> [DATA PROVIDED]:
______________________________

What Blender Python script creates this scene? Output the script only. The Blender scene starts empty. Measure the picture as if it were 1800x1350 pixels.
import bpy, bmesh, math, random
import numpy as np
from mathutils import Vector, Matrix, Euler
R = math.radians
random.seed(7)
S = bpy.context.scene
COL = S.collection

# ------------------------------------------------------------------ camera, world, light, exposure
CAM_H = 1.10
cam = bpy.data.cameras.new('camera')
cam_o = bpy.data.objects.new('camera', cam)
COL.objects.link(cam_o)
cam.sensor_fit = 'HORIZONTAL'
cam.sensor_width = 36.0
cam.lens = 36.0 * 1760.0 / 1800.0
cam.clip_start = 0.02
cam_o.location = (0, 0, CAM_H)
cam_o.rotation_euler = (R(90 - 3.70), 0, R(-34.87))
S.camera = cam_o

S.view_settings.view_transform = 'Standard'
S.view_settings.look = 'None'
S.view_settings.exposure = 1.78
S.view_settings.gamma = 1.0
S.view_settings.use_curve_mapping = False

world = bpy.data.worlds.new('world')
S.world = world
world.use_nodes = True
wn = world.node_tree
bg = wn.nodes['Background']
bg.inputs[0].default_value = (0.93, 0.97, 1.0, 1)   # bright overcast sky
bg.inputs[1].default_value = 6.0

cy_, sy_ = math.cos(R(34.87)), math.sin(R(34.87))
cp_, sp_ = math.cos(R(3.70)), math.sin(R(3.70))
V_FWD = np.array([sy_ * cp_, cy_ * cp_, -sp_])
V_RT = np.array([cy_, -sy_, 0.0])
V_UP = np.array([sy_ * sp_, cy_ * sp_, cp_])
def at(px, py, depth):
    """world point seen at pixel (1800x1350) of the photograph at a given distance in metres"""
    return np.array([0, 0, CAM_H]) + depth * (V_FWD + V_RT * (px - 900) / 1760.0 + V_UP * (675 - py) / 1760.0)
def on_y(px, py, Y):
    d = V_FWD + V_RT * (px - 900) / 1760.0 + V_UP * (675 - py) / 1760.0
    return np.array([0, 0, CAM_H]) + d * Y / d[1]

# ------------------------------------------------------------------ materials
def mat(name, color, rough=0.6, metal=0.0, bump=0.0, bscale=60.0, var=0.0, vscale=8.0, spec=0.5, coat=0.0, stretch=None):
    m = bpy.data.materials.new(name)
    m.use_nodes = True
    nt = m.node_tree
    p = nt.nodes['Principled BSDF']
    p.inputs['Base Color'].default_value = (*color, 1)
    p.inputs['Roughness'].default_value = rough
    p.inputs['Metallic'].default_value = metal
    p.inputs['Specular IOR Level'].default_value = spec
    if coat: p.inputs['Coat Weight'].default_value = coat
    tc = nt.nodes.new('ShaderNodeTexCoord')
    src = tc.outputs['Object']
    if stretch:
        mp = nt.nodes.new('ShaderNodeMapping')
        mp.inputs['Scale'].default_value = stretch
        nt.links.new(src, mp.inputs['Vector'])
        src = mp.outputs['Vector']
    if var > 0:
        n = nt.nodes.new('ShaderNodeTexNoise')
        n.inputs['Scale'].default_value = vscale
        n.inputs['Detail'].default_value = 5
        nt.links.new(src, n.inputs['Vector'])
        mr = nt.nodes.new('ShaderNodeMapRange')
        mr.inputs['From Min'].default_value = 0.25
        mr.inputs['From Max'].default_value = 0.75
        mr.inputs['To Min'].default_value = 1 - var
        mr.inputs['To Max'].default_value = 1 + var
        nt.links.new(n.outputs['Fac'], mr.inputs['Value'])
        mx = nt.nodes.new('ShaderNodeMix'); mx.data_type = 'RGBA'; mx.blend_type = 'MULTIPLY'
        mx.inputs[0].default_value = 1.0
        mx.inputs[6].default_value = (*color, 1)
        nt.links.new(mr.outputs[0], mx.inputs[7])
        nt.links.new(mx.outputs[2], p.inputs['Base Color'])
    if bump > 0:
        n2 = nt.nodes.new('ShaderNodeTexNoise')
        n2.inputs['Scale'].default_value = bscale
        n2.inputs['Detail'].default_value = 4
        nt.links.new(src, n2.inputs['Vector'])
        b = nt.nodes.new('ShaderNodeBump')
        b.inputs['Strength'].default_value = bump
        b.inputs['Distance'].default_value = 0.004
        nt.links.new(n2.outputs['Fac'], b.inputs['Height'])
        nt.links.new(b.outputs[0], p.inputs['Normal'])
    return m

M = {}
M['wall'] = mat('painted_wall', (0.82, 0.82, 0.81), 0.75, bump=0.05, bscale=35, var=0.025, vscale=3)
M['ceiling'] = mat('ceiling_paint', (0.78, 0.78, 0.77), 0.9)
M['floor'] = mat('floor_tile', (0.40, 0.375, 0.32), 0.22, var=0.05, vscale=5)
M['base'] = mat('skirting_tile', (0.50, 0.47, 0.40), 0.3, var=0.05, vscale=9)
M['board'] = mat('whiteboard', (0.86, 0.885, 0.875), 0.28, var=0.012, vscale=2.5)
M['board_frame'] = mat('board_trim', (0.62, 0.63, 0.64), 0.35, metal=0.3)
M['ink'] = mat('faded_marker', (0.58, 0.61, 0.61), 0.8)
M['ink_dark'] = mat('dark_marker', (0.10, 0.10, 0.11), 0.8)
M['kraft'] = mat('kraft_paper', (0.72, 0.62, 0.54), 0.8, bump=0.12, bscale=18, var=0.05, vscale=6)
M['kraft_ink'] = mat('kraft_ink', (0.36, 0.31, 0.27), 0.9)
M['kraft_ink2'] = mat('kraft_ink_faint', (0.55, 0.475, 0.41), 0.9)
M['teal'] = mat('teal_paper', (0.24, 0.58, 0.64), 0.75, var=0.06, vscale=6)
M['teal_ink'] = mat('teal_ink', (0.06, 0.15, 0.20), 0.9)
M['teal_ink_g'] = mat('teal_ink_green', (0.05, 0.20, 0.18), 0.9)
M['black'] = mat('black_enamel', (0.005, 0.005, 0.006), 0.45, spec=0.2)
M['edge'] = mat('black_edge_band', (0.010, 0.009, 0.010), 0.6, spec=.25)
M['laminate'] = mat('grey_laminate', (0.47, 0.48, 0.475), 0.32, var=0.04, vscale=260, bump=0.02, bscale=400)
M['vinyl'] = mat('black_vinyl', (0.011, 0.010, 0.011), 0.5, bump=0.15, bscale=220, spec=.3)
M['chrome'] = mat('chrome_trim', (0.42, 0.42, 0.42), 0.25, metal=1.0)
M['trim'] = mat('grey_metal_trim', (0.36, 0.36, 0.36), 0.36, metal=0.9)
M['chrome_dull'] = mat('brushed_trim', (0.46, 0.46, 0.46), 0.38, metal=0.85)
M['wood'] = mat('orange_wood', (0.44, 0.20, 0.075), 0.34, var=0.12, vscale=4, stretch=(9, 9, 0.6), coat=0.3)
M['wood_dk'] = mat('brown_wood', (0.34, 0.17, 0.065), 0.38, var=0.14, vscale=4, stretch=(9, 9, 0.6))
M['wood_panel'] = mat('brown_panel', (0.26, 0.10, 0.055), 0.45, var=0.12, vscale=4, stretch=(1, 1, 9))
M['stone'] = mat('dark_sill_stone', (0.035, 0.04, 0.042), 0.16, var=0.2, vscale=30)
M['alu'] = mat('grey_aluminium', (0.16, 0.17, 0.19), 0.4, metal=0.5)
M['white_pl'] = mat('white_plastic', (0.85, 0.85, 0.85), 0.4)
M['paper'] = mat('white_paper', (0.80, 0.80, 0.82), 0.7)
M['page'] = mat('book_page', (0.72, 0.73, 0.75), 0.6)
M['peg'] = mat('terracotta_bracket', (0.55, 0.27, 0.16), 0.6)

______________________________

> [DO THIS]:
State the number of lines holding the word "scene" in the listing. Add nothing else.

> [EXERCISE ANSWER]:
2